Assertive conservation efforts and a rapid ramp-up of renewable energy, particularly wind and solar, are both pivotal to prevent habitat loss and species extinctions and, to avoid catastrophic climate change.
While the aggressive expansion of renewable energy is essential to society and the thriving of biodiversity itself, the way in which this unfolds may pose a threat to global biodiversity. It is already clear that renewable energy can be land-use intensive and is affecting conservation areas.
“If nations pursue renewable energy expansion without the needed guardrails, they risk undermining the global mission to avert the biodiversity crisis. Joint strategic planning of the twin desired missions (renewable energy expansion and biodiversity conservation) is essential. It requires political recognition each time energy transition is debated,” she says.
WWF Global Energy Lead Dean Cooper says WWF is calling on leaders - who have stepped forward as champions in this process - to demonstrate leadership through ensuring their Nationally Determined Contributions (or national climate plans and targets) have strong and specific energy components and supporting policies.
“These must contribute to energy access, a clean, and just energy transition and, nature-compatible and pro-poor energy finance and investment, joining up the climate and nature agendas. Each champion government must show leadership to accelerate the energy transitions towards a net-zero emissions society and a nature-compatible 100% renewable energy system by 2050 at the latest,” he says.
Notes to Editors:
WWF’s expectations for each thematic area are here. A high level summary of these are:
- Energy compacts: non-state actors should align with a 1.5°C and net-zero emissions world and a just energy transition.
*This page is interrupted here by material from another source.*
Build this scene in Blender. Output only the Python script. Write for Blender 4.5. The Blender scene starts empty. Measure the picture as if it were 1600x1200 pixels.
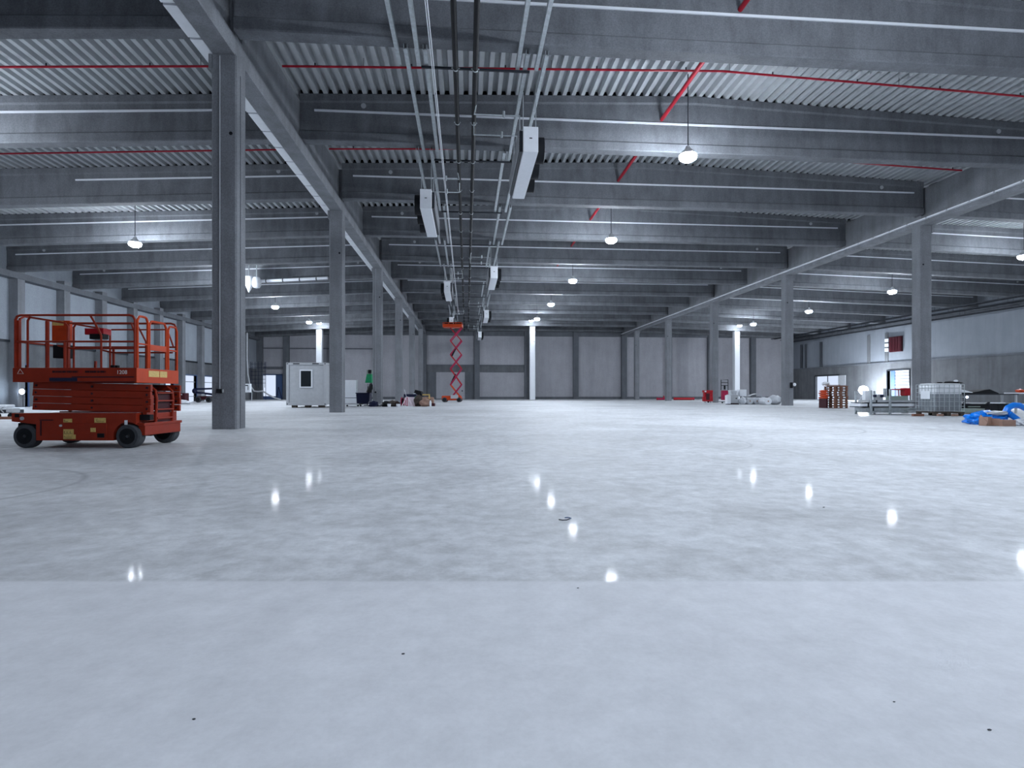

- Energy Access: Attract investment and build markets in remote locations through policies and regulation.
- Energy Transition: Accelerate and ensure an exit from fossil fuels through phasing out coal power generation by 2030 (EU/OECD)/ 2040 (rest of the world), while expressly starting a rapid decline of the oil & gas sector, including halting exploration for new resources.
- Just Transition: Integrate inclusively and transparently developed, 1.5-aligned and equitable national and local ‘just energy transition’ strategies into all policies, including long-term strategies and NDCs.
- Finance & Investment: Eliminate finance to all fossil fuels through public bilateral and multilateral channels, subsidies and private finance, while also addressing finance’s relationship with nature loss.